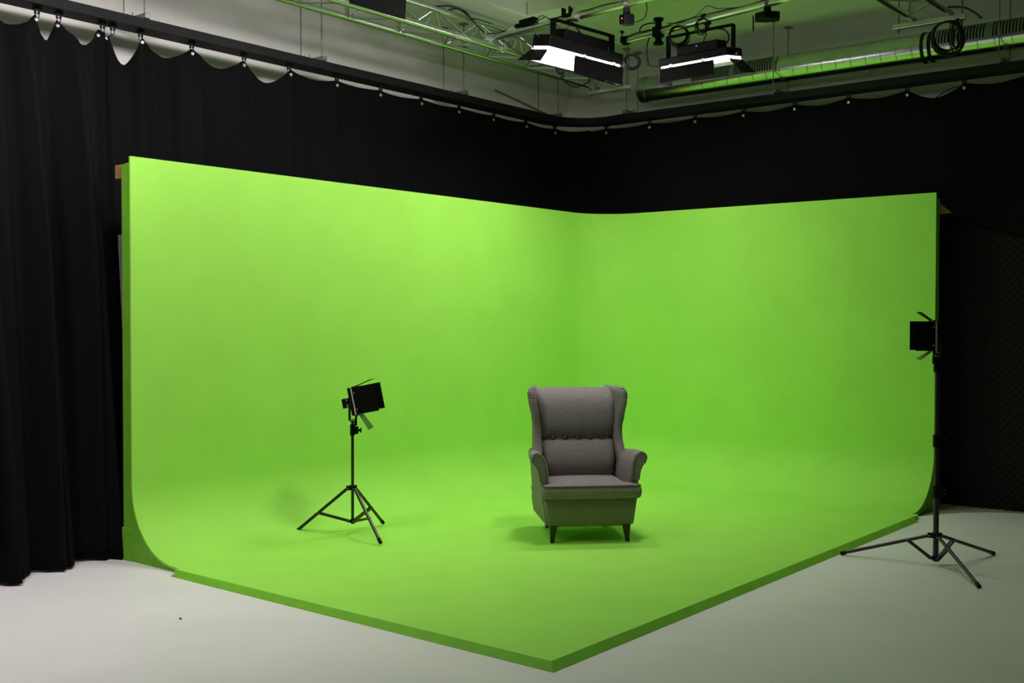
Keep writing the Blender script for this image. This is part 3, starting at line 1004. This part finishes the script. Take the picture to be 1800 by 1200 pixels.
# arms and wings
for sg in (-1, 1):
    side_root = CH
    # arm: profile in x,z swept from front to back
    def arm_prof(t):
        # t 0 front .. 1 back
        top = interp([(0, 0.602), (0.25, 0.600), (0.6, 0.580), (0.85, 0.570), (1, 0.565)], t)
        out = interp([(0, 0.386), (0.25, 0.378), (0.6, 0.350), (1, 0.318)], t)
        inn = interp([(0, 0.268), (0.4, 0.258), (1, 0.246)], t)
        low = interp([(0, 0.318), (1, 0.300)], t)
        r = interp([(0, 0.040), (1, 0.030)], t)
        cx, cz = out - r, top - r
        pts = [(inn, 0.30), (inn, 0.40), (inn + 0.002, 0.46), (inn + 0.010, top - 0.075), (inn + 0.028, top - 0.030), (inn + 0.052, top - 0.008)]
        for k in range(9):
            a = radians(95 - k * (95 + 75) / 8)
            pts.append((cx + r * cos(a), cz + r * sin(a)))
        pts += [(lerp(out, low, 0.55), top - 0.092), (lerp(out, low, 0.80), top - 0.125), (low + 0.003, 0.42), (low - 0.006, 0.30), (0.297, 0.22), (0.283, 0.135), (0.262, 0.135), (0.262, 0.22)]
        return pts
    ts = [0, 0.02, 0.05, 0.15, 0.3, 0.45, 0.6, 0.75, 0.9, 1.0]
    rings = []
    for t in ts:
        y = lerp(-0.262, 0.34, t)
        pr = arm_prof(t)
        if t == 0:
            # slightly inset first ring gives the soft front edge
            cx = sum(p[0] for p in pr) / len(pr)
            cz = sum(p[1] for p in pr) / len(pr)
            pr = [(cx + (p[0] - cx) * 0.90 + 0.0, cz + (p[1] - cz) * 0.985) for p in pr]
        rings.append([Vector((sg * x, y, z)) for x, z in pr])
    m = MB()
    m.loft(rings)
    arm = obj('armrest', m, M_fab, CH, angle=50)
    pr = arm_prof(0.03)
    cxx = sum(p[0] for p in pr) / len(pr)
    czz = sum(p[1] for p in pr) / len(pr)
    m = MB()
    line = [Vector((sg * (cxx + (p[0] - cxx) * 0.74 + 0.004), -0.2625, czz + (p[1] - czz) * 0.94 - 0.004)) for p in pr[1:18]]
    m.tube(spline(line, 3), 0.0035, 6)
    obj('piping', m, M_fabdark, arm)
    # wing
    rings = []
    for z in (0.50, 0.54, 0.58, 0.63, 0.68, 0.73, 0.78, 0.83, 0.88, 0.92, 0.95, 0.97, 0.985, 0.993):
        xf = sinterp([(0.50, 0.302), (0.60, 0.284), (0.70, 0.282), (0.80, 0.298), (0.90, 0.317), (0.95, 0.322), (0.993, 0.314)], z)
        yf = sinterp([(0.50, 0.02), (0.56, 0.07), (0.63, 0.115), (0.72, 0.125), (0.83, 0.10), (0.92, 0.095), (0.97, 0.115), (0.993, 0.16)], z)
        xb, yb = 0.262, 0.40 + 0.05 * (z - 0.6)
        th = interp([(0.5, 0.034), (0.75, 0.026), (0.93, 0.029), (0.97, 0.027), (0.985, 0.020), (0.993, 0.010)], z)
        a = Vector((xf - xb, yf - yb, 0)).normalized()
        nrm = Vector((-a.y, a.x, 0))
        if nrm.x < 0:
            nrm = -nrm
        pts = []
        B, F = Vector((xb, yb, z)), Vector((xf, yf, z))
        # inner face from back to front, round front, outer face to the back
        for k in range(7):
            q = B.lerp(F - a * th, k / 6)
            bow = 0.006 * sin(pi * k / 6)
            pts.append(q - nrm * (th - bow))
        for k in range(1, 8):
            an = -pi / 2 + pi * k / 8
            pts.append((F - a * th) + a * th * cos(an) + nrm * th * sin(an))
        for k in range(7):
            q = (F - a * th).lerp(B, k / 6)
            pts.append(q + nrm * th * (1 - 0.35 * k / 6))
        rings.append([Vector((sg * p.x, p.y, p.z)) for p in pts])
    m = MB()
    m.loft(rings)
    wing = obj('wing', m, M_fab, CH, angle=60)
    # gathered pleats at the top front of the wing
    for k in range(4):
        m = MB()
        z = 0.930 + 0.017 * k
        xf = sinterp([(0.90, 0.317), (0.95, 0.322), (0.993, 0.314)], z)
        yf = sinterp([(0.92, 0.095), (0.97, 0.115), (0.993, 0.16)], z)
        th = interp([(0.93, 0.029), (0.97, 0.027), (0.985, 0.020), (0.993, 0.010)], z)
        pts = []
        for q in range(7):
            an = radians(-70 + 140 * q / 6)
            pts.append(Vector((sg * (xf + th * sin(an) * 0.99), yf + th - th * cos(an) * 1.005, z + 0.004 * sin(q))))
        m.tube(pts, 0.0022, 6)
        obj('pleat', m, M_fabdark, wing)
# sit the upholstery lower on its legs, lean the back slightly
def settle(o):
    for c_ in o.children:
        for v in c_.data.vertices:
            z = v.co.z
            v.co.z = z + interp([(0.10, -0.027), (0.30, -0.020), (0.6, -0.020), (0.98, -0.016)], z)
            v.co.x -= 0.010 * max(0.0, min(1.0, (z - 0.45) / 0.5))
        settle(c_)
bpy.context.view_layer.update()
settle(CH)
# legs
for (x, y) in ((-0.248, -0.262), (0.248, -0.262), (-0.20, 0.262), (0.20, 0.262)):
    m = MB()
    sx = 0.004 if x > 0 else -0.004
    rings = []
    for z, h in ((0.0, 0.0125), (0.03, 0.0145), (0.085, 0.021), (0.108, 0.0225)):
        k = (z / 0.108)
        rings.append([Vector((x - sx * k * 2 + a, y + b, z)) for a, b in rrect(0, 0, h, h, 0.004, 2)])
    m.loft(rings)
    obj('leg', m, M_legwood, CH, angle=40)

# ================================================================== LIGHT STANDS
def light_stand(label, c, feet, z_col, z_bot, z_top, brace_frac, r_low, r_up, steps):
    cx, cy, cz = c
    root = thing('light_stand', label, 'light stand', c)
    O = Vector(c)
    m = MB()
    m.cyl(O + Vector((0, 0, z_bot - 0.02)), O + Vector((0, 0, steps[0])), r_low, 16)
    obj('lower_tube', m, M_tube, root, world=True)
    z0 = steps[0]
    rr = r_low
    for i, z1 in enumerate(list(steps[1:]) + [z_top]):
        rr = lerp(r_low, r_up, (i + 1) / len(steps))
        m = MB()
        m.cyl(O + Vector((0, 0, z0 - 0.05)), O + Vector((0, 0, z1)), rr, 16)
        obj('upper_tube', m, M_tube, root, world=True)
        m = MB()
        m.cyl(O + Vector((0, 0, z0 - 0.055)), O + Vector((0, 0, z0 + 0.02)), r_low + 0.006, 16)
        m.box(O + Vector((0.020, 0.016, z0 - 0.02)), (0.028, 0.024, 0.05), Matrix.Rotation(0.68, 3, 'Z'))
        lk = obj('clamp_collar', m, M_plastic, root, world=True, smooth=False, bevel=0.002)
        m = MB()
        kd = Vector((cos(0.68), sin(0.68), 0))
        m.cyl(O + kd * 0.03 + Vector((0, 0, z0 - 0.02)), O + kd * 0.052 + Vector((0, 0, z0 - 0.02)), 0.008, 10)
        m.box(O + kd * 0.056 + Vector((0, 0, z0 - 0.02)), (0.008, 0.014, 0.032), Matrix.Rotation(0.68, 3, 'Z'))
        obj('knob', m, M_plastic, lk, world=True)
        z0 = z1
    # hub collars
    m = MB()
    m.lathe(O + Vector((0, 0, z_col)), [(r_low + 0.001, -0.018), (r_low + 0.010, -0.018), (r_low + 0.012, 0.0), (r_low + 0.010, 0.014), (r_low + 0.001, 0.014)], 16)
    for f in feet:
        d = Vector((f[0] - cx, f[1] - cy, 0)).normalized()
        m.box(O + d * (r_low + 0.016) + Vector((0, 0, z_col - 0.004)), (0.03, 0.018, 0.03), Matrix.Rotation(atan2(d.y, d.x), 3, 'Z'))
    obj('top_collar', m, M_plastic, root, world=True, smooth=False, bevel=0.002)
    m = MB()
    m.lathe(O + Vector((0, 0, z_bot)), [(0.001, -0.016), (r_low + 0.006, -0.014), (r_low + 0.008, 0.0), (r_low + 0.006, 0.012), (0.001, 0.012)], 16)
    for f in feet:
        d = Vector((f[0] - cx, f[1] - cy, 0)).normalized()
        m.box(O + d * (r_low + 0.012) + Vector((0, 0, z_bot - 0.003)), (0.026, 0.014, 0.016), Matrix.Rotation(atan2(d.y, d.x), 3, 'Z'))
    obj('bottom_collar', m, M_plastic, root, world=True, smooth=False, bevel=0.002)
    for f in feet:
        F = Vector((f[0], f[1], cz + 0.0125))
        d = Vector((f[0] - cx, f[1] - cy, 0)).normalized()
        A = O + d * (r_low + 0.022) + Vector((0, 0, z_col - 0.006))
        side = Vector((-d.y, d.x, 0))
        m = MB()
        m.cyl(A, F, 0.0105, 14)
        leg = obj('leg', m, M_tube, root, world=True)
        m = MB()
        t = (F - A).normalized()
        m.cyl(F - t * 0.03, F + t * 0.004, 0.0125, 14)
        obj('rubber_foot', m, M_plastic, leg, world=True)
        B = A.lerp(F, brace_frac)
        Cc = O + d * (r_low + 0.018) + Vector((0, 0, z_bot))
        m = MB()
        for s_ in (-1, 1):
            m.beam(B + side * 0.011 * s_, Cc + side * 0.009 * s_, 0.003, 0.015)
        obj('brace', m, M_tube, root, smooth=False, world=True)
        m = MB()
        m.cyl(B - side * 0.016, B + side * 0.016, 0.005, 8)
        m.cyl(A - side * 0.013, A + side * 0.013, 0.005, 8)
        m.cyl(Cc - side * 0.013, Cc + side * 0.013, 0.004, 8)
        tag(obj('rivets', m, M_steel, leg, world=True), 'small metal rivets')
    return root

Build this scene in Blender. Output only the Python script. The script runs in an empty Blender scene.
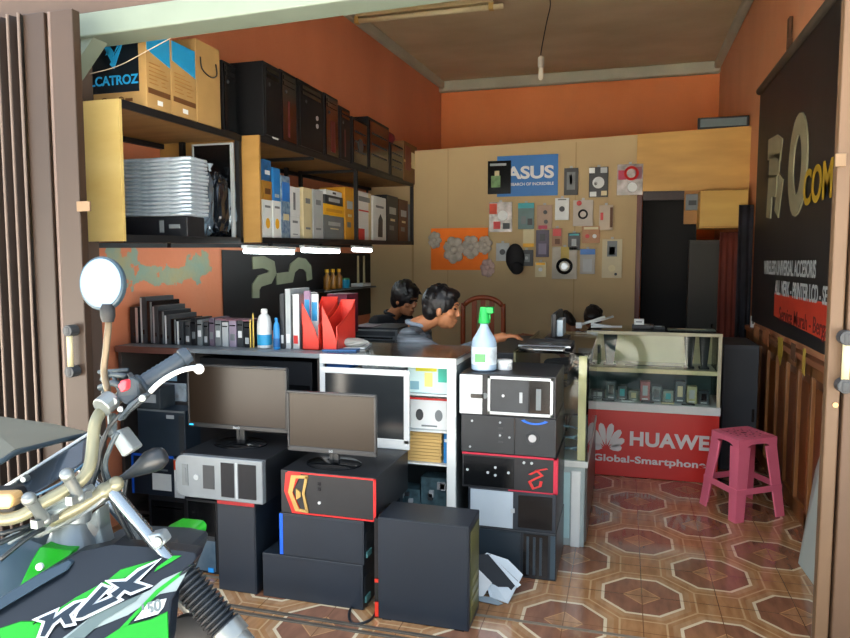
import bpy, bmesh, math, random
from mathutils import Vector, Matrix, Euler
random.seed(7)
PI=math.pi
sc=bpy.context.scene
COL=sc.collection
# ---------------------------------------------------------------- camera
F=690.0; H=1.4; YAW=math.radians(16.112); PITCH=math.radians(4.722)
cd=bpy.data.cameras.new('camera'); cam=bpy.data.objects.new('camera',cd); COL.objects.link(cam)
cam.location=(0,0,H); cam.rotation_euler=(PI/2-PITCH,0,YAW); cd.sensor_width=36; cd.lens=F/850*36; cd.clip_start=.05
sc.camera=cam
FW=Vector((-math.sin(YAW)*math.cos(PITCH),math.cos(YAW)*math.cos(PITCH),-math.sin(PITCH)))
RT=Vector((math.cos(YAW),math.sin(YAW),0)); UP=RT.cross(FW)
O=Vector((0,0,H))
def ray(px,py): return FW+RT*((px-425)/F)-UP*((py-319)/F)
def atY(px,py,Y): d=ray(px,py); return O+d*(Y/d.y)
def atX(px,py,X): d=ray(px,py); return O+d*(X/d.x)
def atZ(px,py,Z): d=ray(px,py); return O+d*((Z-H)/d.z)
def atD(px,py,D): return O+ray(px,py)*D
# ---------------------------------------------------------------- materials
def lin(h):
    if isinstance(h,str):
        h=h.lstrip('#'); c=[int(h[i:i+2],16)/255 for i in (0,2,4)]
    else: c=list(h)
    return tuple((x/12.92 if x<=.04045 else ((x+.055)/1.055)**2.4) for x in c)+(1,)
MC={}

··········

The task:
Find the line containing "Build this scene" in the listing above. Restate it and every line after it, word for word, through the final line, leaving out the pictures.

Result of the task:
Build this scene in Blender. Output only the Python script. The script runs in an empty Blender scene.
import bpy, bmesh, math, random
from mathutils import Vector, Matrix, Euler
random.seed(7)
PI=math.pi
sc=bpy.context.scene
COL=sc.collection
# ---------------------------------------------------------------- camera
F=690.0; H=1.4; YAW=math.radians(16.112); PITCH=math.radians(4.722)
cd=bpy.data.cameras.new('camera'); cam=bpy.data.objects.new('camera',cd); COL.objects.link(cam)
cam.location=(0,0,H); cam.rotation_euler=(PI/2-PITCH,0,YAW); cd.sensor_width=36; cd.lens=F/850*36; cd.clip_start=.05
sc.camera=cam
FW=Vector((-math.sin(YAW)*math.cos(PITCH),math.cos(YAW)*math.cos(PITCH),-math.sin(PITCH)))
RT=Vector((math.cos(YAW),math.sin(YAW),0)); UP=RT.cross(FW)
O=Vector((0,0,H))
def ray(px,py): return FW+RT*((px-425)/F)-UP*((py-319)/F)
def atY(px,py,Y): d=ray(px,py); return O+d*(Y/d.y)
def atX(px,py,X): d=ray(px,py); return O+d*(X/d.x)
def atZ(px,py,Z): d=ray(px,py); return O+d*((Z-H)/d.z)
def atD(px,py,D): return O+ray(px,py)*D
# ---------------------------------------------------------------- materials
def lin(h):
    if isinstance(h,str):
        h=h.lstrip('#'); c=[int(h[i:i+2],16)/255 for i in (0,2,4)]
    else: c=list(h)
    return tuple((x/12.92 if x<=.04045 else ((x+.055)/1.055)**2.4) for x in c)+(1,)
MC={}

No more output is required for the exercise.